Academic Dreams Come True for These Edison Scholars

This year, 30 students will each receive $40,000 scholarships from Edison International to pursue their studies in the fields of science and math.

August 19, 2013 | By Caroline Aoyagi-Stom

Like many Americans in recent years, the economic downturn has created hardships for Jeff Wettstein, 18, and his family. During his high school years he moved five times. But because education is a high priority, his parents bought him a ’93 Ford Escort so he could drive himself and his two siblings to school 50 miles each day.

For Wettstein, words can’t express how much he appreciates the Edison International scholarship he was recently awarded. The four-year scholarship worth $40,000 will help pay for a large portion of his degree in electrical engineering and computer science at UC Berkeley.

“The rush of emotion was of incredible relief and excitement,” said Wettstein of Ventura, Calif. He found out about the scholarship during a UC Berkeley Open House when his crying mom called him on his cell phone. “In-between breaths she told me that I had received the Edison scholarship. Myself and my family are forever grateful for that day and the consideration of Edison International.”

Wettstein has loved computers since first reading “Learn C on the Mac” and has already developed eight Apple Apps with more than 200,000 downloads. He hopes to continue expanding his knowledge of computer science “to do good for the world.”

His love for science is a perfect match for the Edison Scholars Program that supports students pursuing higher education in the STEM (science, technology, engineering and math) fields.

“At Edison International, we realize that higher education is a transformative tool that fuels the future,” said Tammy Tumbling, director of Philanthropy & Community Investment for Southern California Edison (SCE). “As an energy company, we recognize the skills needed for our future workforce and to help advance our country. As a result, we focus our educational funding on preparing students to excel in the STEM fields and to promote the inclusion of minority, low-income and under-represented students in these academic fields.”

In addition to the financial support, the Edison Scholars Program also provides company mentors to help guide the students during their college years.

Chika Okonkwo, 17, from Hawthorne, Calif., had never heard of Edison International when her high school counselor encouraged her to apply for the scholarship. She and her twin had been returning home from their AP government class when they noticed the large yellow envelope in their mailbox.

“I opened the envelope and my eyes went directly to the bolded award amount confirming that I received the scholarship,” she said. “I was ecstatic and finally entered the house informing my parents. They shouted with joy thanking God.”

Okonkwo was 13 years old when she first immigrated to the United States from Nigeria. Now five years later, she is heading to UC San Diego to pursue a career in bioengineering thanks largely to the Edison Scholars Program.

“This scholarship means more than a lot to me because I will be able to come out of college loan free,” she said. “Think about it, a 13 year old girl that emigrated from an undeveloped country and had no clue of what to expect in America is able to receive a higher education that is completely funded for.”

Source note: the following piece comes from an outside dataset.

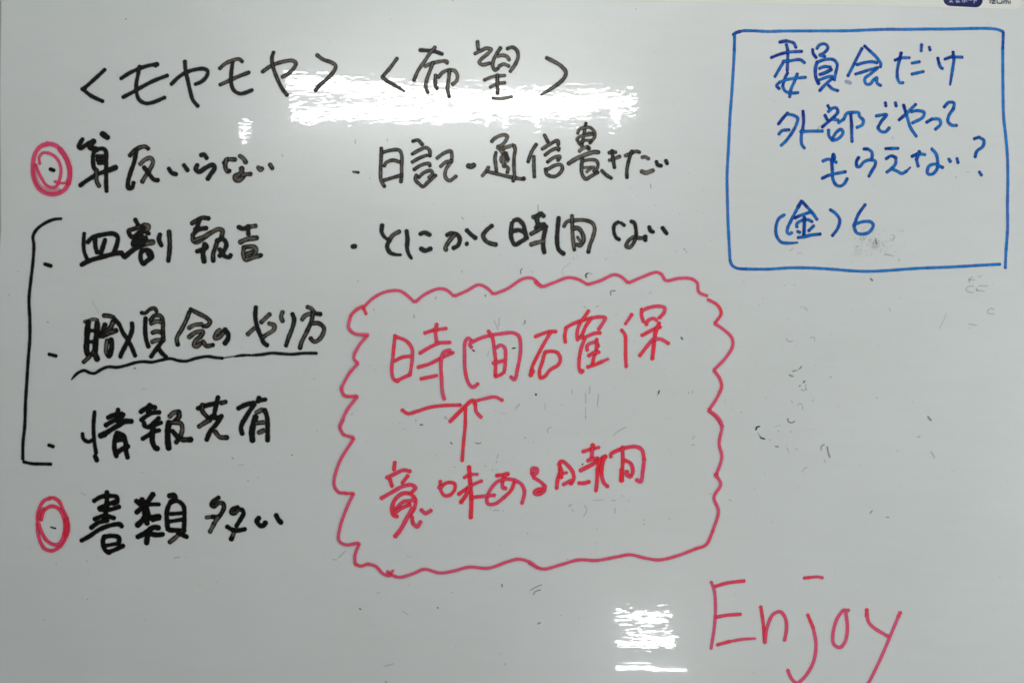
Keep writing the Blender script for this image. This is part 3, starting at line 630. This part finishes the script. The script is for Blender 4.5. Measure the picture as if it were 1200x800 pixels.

The Edison Scholars Program provided $2.9 million in scholarships last year so students

could pursue their higher education goals. In addition to focusing on students in the STEM fields, students must also meet financial requirements.

“We believe educated youth have the power to change their lives, their communities and the world,” Tumbling said. “As such, almost 50 percent of our funding goes toward programs such as the Edison Scholars Program that keep our youth in school and provide opportunities for post-secondary education. Since 2009, Edison International has given more than $34 million to education programs that help underserved, under-represented students excel.”

Jasmine Esparza, 18, from Bellflower, Calif., is the oldest of three girls. Ever since her siblings were born, she has helped care for them, one of them with a learning disability. In mid-August she headed to UC Berkeley to pursue a degree in engineering and start a new stage in her life.

“This Edison scholarship gives me an opportunity to be able to go to one of the best schools in the nation,” she said. “As a low income minority, I do not have the luxury to afford a good school, but this scholarship pays for a big fraction of my tuition and other living expenses.”

For Alexander Chan, there’s been little time to ponder his Edison scholarship. Since receiving the news about the award over the phone from his crying mom, he’s been working full-time as a research assistant.

In less than a month, Chan will be heading to UCLA from his hometown of Rowland Heights, Calif. There, he plans to pursue his love of science with a degree in physics.

“Sometimes I tell my friends, jokingly, that magic shows are merely illusions, and rather, the real magic in our world lies in the study of natural phenomena — physics,” said Chan, whose looking at a variety of career options including NASA engineer or oncologist.

Like most of the scholars, his only knowledge of Edison was as a utility company.

“Prior to applying for the Edison scholarship, I had only known Edison as my local electricity provider,” said Chan. “It is truly wonderful to learn about their dedication in philanthropy to their community."